Séid Omar a une fille et deux manuscrits. Un jour, il m’apporte les deux manuscrits et me demande si je veux les acheter, car les temps sont durs. L’un est en prose et est de Babou-Djan, le fameux théologien ; l’autre est un Divan[1] du poète Talab Chah. Il me laisse les manuscrits, et, le lendemain, je lui réponds que je les prends : il se trouble, barbotte, puis enfin me dit qu’il ne peut me céder que le Divan, qu’autrement il aurait affaire à sa fille. « Car j’ai une fille de dix-huit ans, qui est belle, et parda-nichine[2], et qui lit le Coran illustre aussi bien que le meilleur mollah.
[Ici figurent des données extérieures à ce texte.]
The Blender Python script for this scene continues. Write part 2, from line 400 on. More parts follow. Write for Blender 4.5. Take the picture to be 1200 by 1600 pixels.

Quand elle a appris que je vous avais apporté les deux manuscrits, elle s’est écriée : « Mon père, si nous sommes si pauvres, vous pouvez vendre au Firanghi le Divan de Talab Chah, qui ne contient que des poésies d’amour et traite de choses profanes, mondaines et passagères. Mais je n’admets pas que vous vendiez le Babou Djan, qui est un livre plein de pensées pieuses et d’histoires

  1. Recueil de poésies lyriques.
  2. Parda-nichine, assise sous le rideau, qui n’a jamais vu le regard d’un homme.